The IPv6 header

An introduction to the IPv6 header and the fields inside it. Knowledge of the IPv6 header is necessary for any basic understanding of IPv6 and to do any troubleshooting.

The IPv6 header is larger in size than the IPv4 header, but contains fewer fields. Every IPv6 packet contains the IPv6 header and nothing is sent without it, unlike IPv4 where some packet type, e.g. ARP, is transported directly above Ethernet without an IP header.

The IPv6 packet compared to IPv4. Both are carried inside an Ethernet frame and has different Ethertype values to indicate the content. An Ethertype of hexadecimal 0800 defines a IPv4 packet inside and 86DD for IPv6.

The IPv4 header is 20 bytes long and IPv6 has the double size of 40 bytes, mostly because of the larger address size (16 bytes IPv6 address to 4 byte IPv4).

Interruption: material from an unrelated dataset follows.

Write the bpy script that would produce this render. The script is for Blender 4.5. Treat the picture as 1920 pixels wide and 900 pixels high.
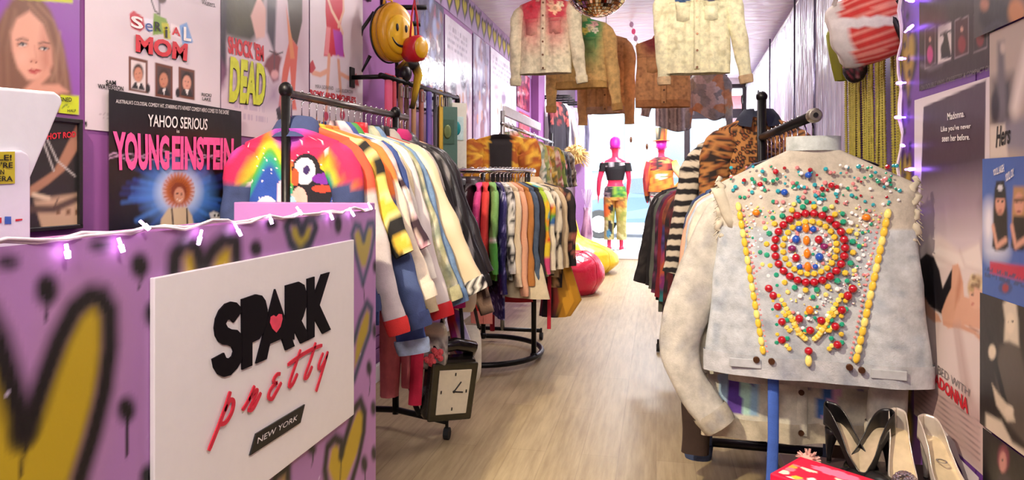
import bpy, bmesh, math, random
import numpy as np
from mathutils import Matrix, Vector
from mathutils.geometry import tessellate_polygon
SC = bpy.context.scene
for o in list(bpy.data.objects): bpy.data.objects.remove(o)
PI = math.pi; R = math.radians
# ------------------------------------------------------------------ camera
F = 1280.0; HC = 1.2; TH = math.atan(270 / F); ST, CT = math.sin(TH), math.cos(TH)
cam = bpy.data.cameras.new('camera'); camo = bpy.data.objects.new('camera', cam)
SC.collection.objects.link(camo); SC.camera = camo
cam.sensor_width = 36; cam.lens = 24; cam.shift_y = -110 / 1920; cam.clip_start = .05; cam.clip_end = 200
camo.location = (0, 0, HC); camo.rotation_euler = (PI / 2, 0, TH)
# ------------------------------------------------------------------ world, lamps, exposure
W = bpy.data.worlds.new('sky'); SC.world = W; W.use_nodes = True
bg = W.node_tree.nodes['Background']; bg.inputs[0].default_value = (.86, .93, 1, 1); bg.inputs[1].default_value = 11.0
SC.view_settings.view_transform = 'Standard'; SC.view_settings.look = 'None'
SC.view_settings.exposure = 0.12; SC.view_settings.gamma = 1; SC.view_settings.use_curve_mapping = False
def lamp(name, kind, loc, power, color, size=.3, rot=(0, 0, 0), **k):
    l = bpy.data.lights.new(name, kind); l.energy = power; l.color = color
    if kind == 'AREA': l.shape = 'DISK'; l.size = size
    elif kind in ('POINT', 'SPOT'): l.shadow_soft_size = size
    for a, b in k.items(): setattr(l, a, b)
    o = bpy.data.objects.new(name, l); o.location = loc; o.rotation_euler = rot; SC.collection.objects.link(o); return o
WARM = (1, .85, .62)
NEUT = (1, .91, .84)
lamp('sun', 'SUN', (0, 20, 12), 9.0, (1, .95, .88), rot=(R(38), 0, R(-20)), angle=R(1))
def spot(loc, target, power, color, angle, blend=.4, size=.06):
    d = Vector(target) - Vector(loc)
    o = lamp('key_or_fill_spot', 'SPOT', loc, power, color, size, spot_size=R(angle), spot_blend=blend)
    o.rotation_euler = d.to_track_quat('-Z', 'Y').to_euler(); return o
lamp('fill_area', 'AREA', (-.35, -.9, 2.6), 38, NEUT, .9, rot=(R(52), 0, R(-4)))  # added frontal fill behind the camera, tilted forward; no fixture there
lamp('fill_area', 'AREA', (-.3, 2.6, 2.78), 9, NEUT, .5)  # added soft fill over the near aisle
lamp('fill_point', 'POINT', (-.75, 4.4, 2.7), 30, (1, .95, .9), .12)  # added fill above the view, brightens ceiling and hung jackets
lamp('fill_point', 'POINT', (.45, 4.2, 2.7), 30, (1, .95, .9), .12)  # second added point fill, right side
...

The mandatory fields in the IPv6 header is:

Destination Address: the target 128 bit IPv6 address of the packet, which could be an IPv6 unicast or multicast address.

Source Address: the sender IPv6 address, which could be the Link Local address or for example an Global Unique Routable address.

Hop Limit: The maximum number of router hops the packet is allowed to pass. Maximum 255, where each router decreases the value by one and if the counter reaches zero the router should destroy the packet and send an ICMPv6 packet Type 3 called “Time Exceeded“.

It should also be noted that the value of Hop Limit is set by the sending node. This could be either a specific default value of the operating system or delivered to a specific subnet through a Router Advertisement.

To show the default Hop Limit on a Windows host use the command:

netsh int ipv6 show global

Under General Global Parameters the Hop Limit value is displayed. If for any reason you would like to change the maximum Hop Limit use:

netsh int ipv6 set global defaultcurhoplimit=32

The “defaultcurhoplimit” could be between 1 and 255. Note that 1 would mean that each packet would be terminated at the first router.

Next Header: Due to the layered nature of networking each module (inside for example a single server) only knows how to interpret its private data and does not really “know” what is inside the payload there has to be some information on where to forward the packet content to. For example, in the Ethernet header this is called the Ethertype.

Next Header is the field in the IPv6 header that informs IPv6 what is actually carried inside its payload.

Some common values of the Next Header field is:

6 – TCP
17 – UDP
58 – ICMPv6
50 – IPsec ESP

The other fields in the IPv6 header is:

Payload length: 16 bits field holding the total size of the payload above the IPv6 header. This will by default allow a packet length of about 64 KB, which is way larger than the maximum frame size of 1518 in the Ethernet networks used today.

It is also possible to use even larger packet sizes than 64 KB by using the “extension header” Hop-by-Hop (Next Header = 0) allowing up to 4 GB payload. This is however very unlikely to be used due to the maximum Ethernet frame size being 1518 byte and both TCP and UDP has maximum payload sizes of 64 KB.

Flow Label: 20 bits reserved originally to be able to handle real time applications, normally not used.

Traffic Class: 8 bits field, which is divided into 6 bits for packet priority classes and 2 bits for ECN – Explicit Congestion Notification. This field will be explored further in a later blog post.

Version: 4 binary bits indicating the IP version. This is in a way already known through the value of the Ethertype Field in the Ethernet header, but exists also in the layer three IP header. The bit combination 0110 is the value for IPv6.

One thing to note is that the IPv6 header does not contain a header checksum like the IPv4 header does. This gives two notable effects:

1. IPv6 depends on higher level protocols to provide the checksum handling necessary and does not “protect” itself.

2. Since the Hop Limit field is changed on every router hop, just like the Time-To-Live field in IPv4, the router does not have to recompute this checksum for each packet passed through the router interface. For IPv4 packets this needs to be done for every single packet, since the decreased TTL field changes the content of the IPv4 header and by that needs a new checksum calculated and inserted into each packet. The removal of the Checksum field in IPv6 could lower some processing work on busy routers.

Further articles will continue to explore the workings of IPv6.